Liz Truss has had a terrible start as prime minister, to judge from opinion polls that have recorded huge leads for Labour over the Conservatives since she entered Downing Street.

Labour has secured leads of 30 percentage points or more in four polls since chancellor Kwasi Kwarteng’s “mini”-Budget” involving £45bn of unfunded tax cuts sparked turmoil on financial markets.

But Truss’s position is worse than the headline voting intention data suggest: there appears to be little public appetite for the policies she is pursuing to achieve higher economic growth, as well as a lack of trust in her delivering the agenda, according to a Financial Times analysis.

Significantly, after months in which any loss of support for the Tories came mainly from Britons saying they did not know who they would vote for — a group that historically tends to revert to the party they supported at the previous election — one in six people who backed the Conservatives in 2019 now intend to swing behind Labour.

The shift in public opinion away from the Tories has been driven primarily by Kwarteng’s “mini”-Budget that was unveiled on September 23.

While there was broad support for the 1p cut to the basic rate of income tax, just one in 10 Britons thought abolishing the 45p top rate for those earning more than £150,000 was a good idea, according to a survey by pollster YouGov published shortly after Kwarteng’s fiscal statement. This may explain why Kwarteng performed a U-turn on Monday and ditched the abolition of the 45p rate.

Other measures in the “mini”-Budget — which set a target for the UK to secure annual growth of 2.5 per cent — were similarly unpopular. Just 14 per cent thought removing the cap on bankers’ bonuses was a good idea.

Overall, only 19 per cent said the measures were fair. Among people who voted Conservative at the 2019 election, 47 per cent said it was unfair.

Chris Curtis, head of political surveys at Opinium, another pollster, said there was no doubt that what Truss was doing was proving widely unpopular with voters, but “the question is why the Tories have ended up in a place that is so far away from public opinion?”.

He added: “Truss supporters might say it is because they genuinely believe that these policies will work, grow the economy, and they will be rewarded at the ballot box because of it. But parts of the Tory party has got too used to winning and therefore thinks the public must agree with them on everything.”

Truss and Kwarteng’s struggles stem from how “Trussonomics” — which as well as tax cuts could involve sharp reductions in public spending — has arrived at a time when Britons lean to the left on economics in the way they did in the run-up to the 1997 election, when Labour’s Tony Blair won.
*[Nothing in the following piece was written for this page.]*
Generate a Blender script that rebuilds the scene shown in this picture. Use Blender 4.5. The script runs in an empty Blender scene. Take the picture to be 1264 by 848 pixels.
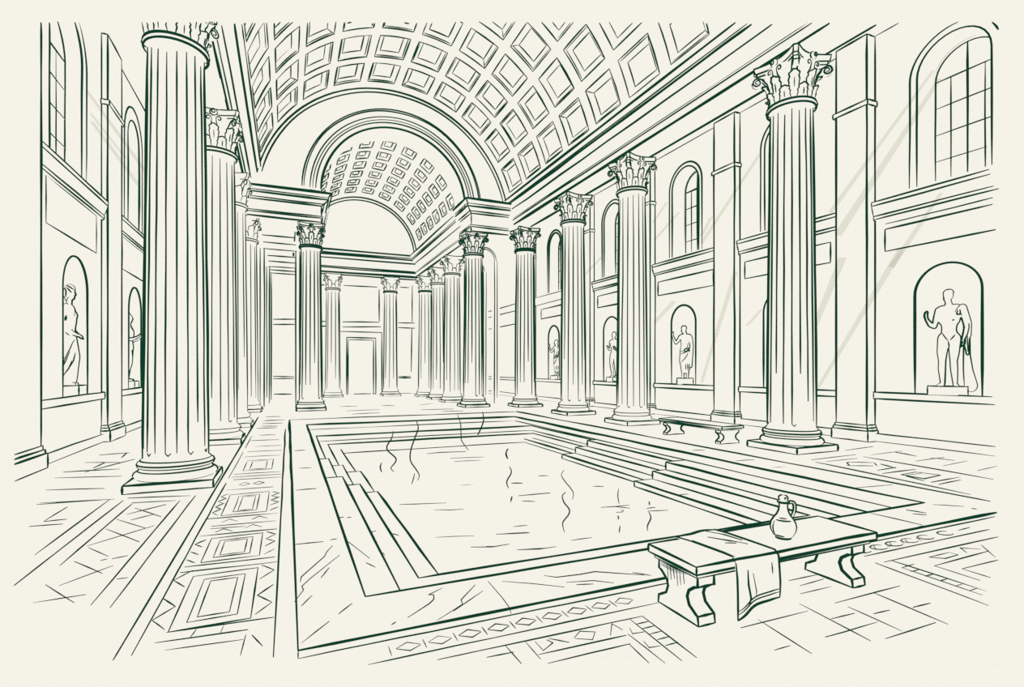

More than half of Britons are in favour of increasing taxes to spend more on public services including education and health, as well as welfare benefits, according to the latest British Social Attitudes survey, which has tracked opinion since the 1980s.

Just one in 17 thought taxes and public spending should be cut, the survey published shortly before the “mini”-Budget found. Among Conservative supporters, 46 per cent said taxes and spending should be increased, and just 7 per cent stated they should be reduced.

The same survey reported that two in three Britons said ordinary working people do not get their fair share of the nation’s wealth, the highest level since before the 1997 election.

Truss’s supporters are correct in saying the public agrees that returning to strong economic growth is one of the biggest issues facing the country, according to recent surveys from pollster Opinium for Progressive Britain, a think-tank.

But only 15 per cent thought the measures in the “mini”-Budget will improve growth, while 53 per cent said they would not help, according to the YouGov poll.

Half of Britons said the measures will actively make the country worse off, compared to 9 per cent who stated better off.

Meanwhile, 33 per cent said they would trust a Labour government with Keir Starmer as prime minister to deliver growth, with just 16 per cent stating the same of Truss’s administration.

The Truss government’s rightward shift on tax and spending has alarmed some Tory strategists who are concerned that voters have realised it has a markedly different policy platform than the one presented in 2019 by the then prime minister Boris Johnson.

“Voters are feeling whiplash because what they’re seeing the government doing is the opposite of what they voted for,” said one veteran Conservative aide. “They wanted extra spending, investment, levelling up, not cutting benefits.”

But one cabinet minister close to Truss defended her agenda. “Voters will forgive an awful lot if we do achieve better growth,” she said. “More money in people’s pockets will be rewarded at the ballot box and until then, we have to weather the storm of unpopularity.”

Another Tory strategist said that examining individual policies was not a helpful way to judge the Truss government.

“If polling on specific policies mattered, Jeremy Corbyn would have won the 2017 and 2019 elections,” he said, referring to the popularity of parts of the hard left platform of the former Labour leader. “What actually matters is the overall agenda and message.”